If we’re going further down the depth chart, quarterbacks Colson Yankoff – a Coeur d’Alene High grad, Jacob Sirmon and Dylan Morris all shuffled in behind Eason and Haener. Tailbacks Richard Newton and Kamari Pleasant got plenty of work as well. The second-team offensive line consisted of left tackle Matteo Mele, right guard M.J. Ale, center Cole Norgaard, right guard Henry Roberts and right tackle Henry Bainivalu.

In the hotly contested cornerback battle, redshirt freshmen Kyler Gordon and Dom Hampton both worked with the second group. The second-team safeties were converted wide receiver Alex Cook and early enrollee freshman Cameron Williams.

We’ll attempt to fill out the depth chart more as the spring rolls on.

The first of many QB competition updates: Haener got the first snap with the starters in scrimmage drills on Wednesday.

The sophomore also made the most noticeable mistake, when he lofted a pass over the middle that early enrollee freshman linebacker Josh Calvert jumped for an interception.
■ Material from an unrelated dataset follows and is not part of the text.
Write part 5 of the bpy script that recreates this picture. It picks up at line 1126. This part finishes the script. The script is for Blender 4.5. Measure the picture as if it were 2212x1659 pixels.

Neither quarterback had much success attacking downfield. Both Haener and Eason were relatively accurate with short and intermediate routes. Eason completed his first two passes with the starters in 11-on-11 drills, to Bynum and McGrew, but he also overthrew his receivers on go-routes along the sideline multiple times. (But if you’re looking for positives, the strong arm was evident.)

Eason appeared to have an immediate connection with junior tight end Hunter Bryant, as the former Georgia quarterback hit Bryant twice with crossing routes over the middle during a 7-on-7 drill.

Outside of Eason and Haener, the most noteworthy quarterback play was made (unfortunately) by redshirt freshman Colson Yankoff, who threw a pick-six to senior defensive back Dustin Bush.

Irvin slides to safety: As previously noted, McKinney and Gilchrist are the only two Husky safeties who have previously played the position at the collegiate level. But help may be on the way.

Highly touted redshirt freshman Julius Irvin – who primarily played safety in high school but was positioned as a cornerback last season – participated with the safeties during individual drills on Wednesday. Irvin, who missed the Rose Bowl with an arm/shoulder injury, appeared to be limited and did not take part in any scrimmage drills.

Pleasant, Newton bulk up: Washington noticeably lacked a power running back last season.

The Huskies may now have a pair this spring.

Maybe that’s an exaggeration, but both junior Kamari Pleasant and redshirt freshman Richard Newton appeared to have added significant muscle this offseason. On the spring roster, Newton jumped from 195 to 213 pounds, while Pleasant packed on 11 pounds to bump from 204 to 215. They both could provide a nice complement to Ahmed (193 pounds) and McGrew (184).

Injury updates” Washington head coach Chris Petersen said following Wednesday’s practice that Fuller had a minor procedure this offseason and is not expected to miss much time. The Huskies’ top returning wide receiver appeared relatively healthy throughout the practice, helping with his position’s individual drills and even standing in and fielding several punts.

Petersen also confirmed on Wednesday that senior linebacker D.J. Beavers’ status is uncertain as he recovers from a lower leg injury suffered during the Rose Bowl. The 6-1, 211-pound Beavers was not at practice on Wednesday and will not participate this spring.